R.D. White, fledging firm to merge, establishing minority-owned house.

Glaves Securities Corp. and R.D. White & Co. announced yesterday they will merge to create a minority-owned firm specializing in municipal bonds and mortgage-backed securities.

The new firm, to be called R.D. White, Glaves & Co., is expected to be open for business on Jan. 1 and will initially have a staff of 23, including eight institutional sales professionals and seven investment bankers. Capitalization of R.D. White Glaves will be about $500,000 and the firm will have offices in both New York City and Wayne, N.J., said Howard L. Glaves, chairman and chief executive officer of the new firm.

Glaves Securities, founded last January, has established a presence as a minority-owned firm specializing in New Jersey issuers.

R.D. White, formed in 1937, specializes in the sales and trading of municipal bonds issued by New York State, its municipalities, and authorities. The firm, known for its work in the secondary marketplace, is unusual in that it mainly trades municipal securities and does not carry an inventory of bonds which it resells to customers.

"The combination of our two companies will provide our clients with a blend of investment banking expertise and distribution capacity," said Glaves, who is president and chief executive officer of Glaves Securities, a broker-dealer headquartered in Wayne. He will own 51% of the new company.

Richard V. Riccardi, president of New York City-based R.D. White & Co., will be R.D. White Glaves' president and chief operating officer.

"R.D. White Glaves & Co.'s combined experience and relationships with bond, funds, insurance companies, trust departments, money managers, pension funds, corporations, and high net-worth individuals will provide us with a wide and diverse range of both institutional and retail clients," Riccardi said in a release.

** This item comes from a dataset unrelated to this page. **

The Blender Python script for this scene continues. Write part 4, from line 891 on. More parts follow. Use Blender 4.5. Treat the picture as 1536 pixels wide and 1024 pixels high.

While Glaves will head the new firm, his name will follow R.D. White's to form the new firm. That's because Glaves Securities is not as well known as R.D. White, especially among institutional investors and in New York City, Glaves explained.

"R.D. White is a 55-year-old firm and has a strong presence in New York. I wanted to preserve that name," Glaves said. "R.D. White has more of a presence with institutional investors. It's less of a story to tell."

The merger will enhance the distribution capabilities of Glaves Securities, while augmenting R.D. White's sales strengths and giving the older firm a primary market presence and investment banking capabilities, Glaves said. "I have always thought I needed distribution to make the company grow," Glaves said. The merger "is clearly the quickest and most efficient" way to accomplish that.

The new company also hopes to expand by initially taking advantage of the opportunities available for minority-owned firms in the municipal bond and mortgage-backed securities industries.

Glaves Securities is ranked 165th among co-managers of municipal bond offerings in 1992, having served as a co-manager of six issues totaling $1.09 billion, when full credit is given to each manager, according to Securities Data Co.

R.D. White, primarily known as a secondary market distributor of tax-exempts, ranks 332d.

Before forming Glaves Securities, Glaves was a senior vice president at Kidder, Peabody & Co., where he spent 14 years. At Kidder, Glaves was a senior banker in the municipal finance group, a managing officer of the firm's asset finance group, and a senior banker in the real estate group.

Riccardi, who has spent 22 years in the municipal bond industry, was senior vice president and manager of the municipal bond department at Thomson McKinnon Securities.